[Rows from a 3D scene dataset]
* * * * *

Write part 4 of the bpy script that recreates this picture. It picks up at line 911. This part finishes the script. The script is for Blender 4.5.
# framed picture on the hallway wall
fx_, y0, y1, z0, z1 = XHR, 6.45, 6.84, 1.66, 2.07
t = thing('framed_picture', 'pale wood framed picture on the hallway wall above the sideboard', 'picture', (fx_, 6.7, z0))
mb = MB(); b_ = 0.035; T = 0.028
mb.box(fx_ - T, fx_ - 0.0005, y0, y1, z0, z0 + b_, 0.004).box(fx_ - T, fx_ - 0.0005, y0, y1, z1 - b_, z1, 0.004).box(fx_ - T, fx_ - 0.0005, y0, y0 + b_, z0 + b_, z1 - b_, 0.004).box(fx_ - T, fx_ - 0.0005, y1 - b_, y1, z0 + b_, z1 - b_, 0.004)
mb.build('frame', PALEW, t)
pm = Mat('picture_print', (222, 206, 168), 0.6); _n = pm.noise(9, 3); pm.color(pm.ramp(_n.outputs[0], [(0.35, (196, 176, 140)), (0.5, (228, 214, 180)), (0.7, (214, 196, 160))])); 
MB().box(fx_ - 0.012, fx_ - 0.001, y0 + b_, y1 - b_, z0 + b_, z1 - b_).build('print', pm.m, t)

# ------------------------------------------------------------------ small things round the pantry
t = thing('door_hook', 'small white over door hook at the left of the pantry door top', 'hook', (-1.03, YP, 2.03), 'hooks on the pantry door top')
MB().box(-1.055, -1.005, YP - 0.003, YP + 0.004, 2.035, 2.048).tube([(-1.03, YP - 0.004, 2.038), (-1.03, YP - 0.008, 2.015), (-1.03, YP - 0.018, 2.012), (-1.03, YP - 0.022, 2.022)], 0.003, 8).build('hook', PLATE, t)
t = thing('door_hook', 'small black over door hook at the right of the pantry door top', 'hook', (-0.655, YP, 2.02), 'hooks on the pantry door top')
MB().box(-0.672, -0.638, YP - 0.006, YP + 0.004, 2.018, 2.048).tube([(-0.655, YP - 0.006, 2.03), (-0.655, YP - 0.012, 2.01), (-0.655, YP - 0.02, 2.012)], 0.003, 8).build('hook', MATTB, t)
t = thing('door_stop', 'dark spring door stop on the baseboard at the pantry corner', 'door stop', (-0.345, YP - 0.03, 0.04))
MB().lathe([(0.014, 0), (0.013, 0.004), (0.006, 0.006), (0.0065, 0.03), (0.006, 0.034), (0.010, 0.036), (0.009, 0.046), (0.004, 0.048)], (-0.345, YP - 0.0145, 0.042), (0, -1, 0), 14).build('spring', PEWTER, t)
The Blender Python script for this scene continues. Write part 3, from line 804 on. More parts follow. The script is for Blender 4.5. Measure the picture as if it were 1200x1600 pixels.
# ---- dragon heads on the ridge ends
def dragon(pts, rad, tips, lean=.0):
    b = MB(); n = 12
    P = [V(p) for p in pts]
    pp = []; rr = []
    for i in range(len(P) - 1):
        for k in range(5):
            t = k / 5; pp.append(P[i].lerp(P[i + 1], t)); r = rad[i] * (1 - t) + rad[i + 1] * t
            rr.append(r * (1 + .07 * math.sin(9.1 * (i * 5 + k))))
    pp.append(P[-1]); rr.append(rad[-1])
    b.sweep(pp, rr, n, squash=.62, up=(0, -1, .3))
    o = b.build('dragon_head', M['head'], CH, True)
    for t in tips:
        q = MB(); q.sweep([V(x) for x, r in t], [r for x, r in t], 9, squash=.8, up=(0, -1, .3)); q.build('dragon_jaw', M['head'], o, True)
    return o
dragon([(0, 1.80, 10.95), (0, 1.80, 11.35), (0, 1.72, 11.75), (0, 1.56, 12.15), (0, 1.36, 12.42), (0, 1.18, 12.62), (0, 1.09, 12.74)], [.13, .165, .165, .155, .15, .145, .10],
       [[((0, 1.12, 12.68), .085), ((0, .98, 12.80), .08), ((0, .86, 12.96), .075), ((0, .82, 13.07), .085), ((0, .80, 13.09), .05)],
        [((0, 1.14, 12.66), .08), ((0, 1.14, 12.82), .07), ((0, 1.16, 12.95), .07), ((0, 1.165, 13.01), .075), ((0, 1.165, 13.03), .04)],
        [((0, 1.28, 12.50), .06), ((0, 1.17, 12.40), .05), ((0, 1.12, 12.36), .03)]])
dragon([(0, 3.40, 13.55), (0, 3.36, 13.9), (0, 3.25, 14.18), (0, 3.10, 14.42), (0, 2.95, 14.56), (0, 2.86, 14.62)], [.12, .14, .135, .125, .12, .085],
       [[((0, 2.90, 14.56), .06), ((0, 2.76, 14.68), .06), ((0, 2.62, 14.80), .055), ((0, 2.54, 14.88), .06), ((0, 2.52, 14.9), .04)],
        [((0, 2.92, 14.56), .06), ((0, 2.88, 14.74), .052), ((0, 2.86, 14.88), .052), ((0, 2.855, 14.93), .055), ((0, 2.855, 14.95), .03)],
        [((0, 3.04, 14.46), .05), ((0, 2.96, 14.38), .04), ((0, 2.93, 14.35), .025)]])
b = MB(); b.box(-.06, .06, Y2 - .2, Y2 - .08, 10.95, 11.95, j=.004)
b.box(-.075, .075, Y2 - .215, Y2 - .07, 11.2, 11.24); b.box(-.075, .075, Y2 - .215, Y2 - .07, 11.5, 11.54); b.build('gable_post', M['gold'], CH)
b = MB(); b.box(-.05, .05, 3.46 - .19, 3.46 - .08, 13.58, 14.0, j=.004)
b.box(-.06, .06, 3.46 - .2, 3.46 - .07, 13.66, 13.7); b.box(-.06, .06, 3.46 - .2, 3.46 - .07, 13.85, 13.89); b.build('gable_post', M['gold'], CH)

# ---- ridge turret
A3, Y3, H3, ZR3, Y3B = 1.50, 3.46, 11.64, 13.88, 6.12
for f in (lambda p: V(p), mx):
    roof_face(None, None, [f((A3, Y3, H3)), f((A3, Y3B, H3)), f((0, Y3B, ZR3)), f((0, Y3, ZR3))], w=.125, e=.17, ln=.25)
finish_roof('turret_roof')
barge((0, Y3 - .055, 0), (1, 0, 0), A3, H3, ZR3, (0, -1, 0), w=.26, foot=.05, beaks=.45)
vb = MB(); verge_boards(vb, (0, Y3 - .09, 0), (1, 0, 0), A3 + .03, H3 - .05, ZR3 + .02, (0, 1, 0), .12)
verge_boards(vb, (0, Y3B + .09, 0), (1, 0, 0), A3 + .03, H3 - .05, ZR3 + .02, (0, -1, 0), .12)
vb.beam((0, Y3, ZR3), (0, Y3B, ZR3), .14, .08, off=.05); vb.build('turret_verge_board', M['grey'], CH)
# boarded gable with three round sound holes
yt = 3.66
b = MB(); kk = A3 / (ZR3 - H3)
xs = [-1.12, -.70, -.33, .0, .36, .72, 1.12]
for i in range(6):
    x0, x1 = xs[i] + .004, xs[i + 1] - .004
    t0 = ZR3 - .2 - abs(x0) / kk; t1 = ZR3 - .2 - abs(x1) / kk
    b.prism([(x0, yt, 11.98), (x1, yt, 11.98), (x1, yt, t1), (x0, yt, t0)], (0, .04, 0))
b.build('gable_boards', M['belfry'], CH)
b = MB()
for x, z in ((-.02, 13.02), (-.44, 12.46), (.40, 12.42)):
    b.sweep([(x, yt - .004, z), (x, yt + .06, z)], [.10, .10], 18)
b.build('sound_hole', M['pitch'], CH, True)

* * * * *

## What to work on
Say how many lines in the entries contain the string "this", and say nothing else.

## Exercise response
2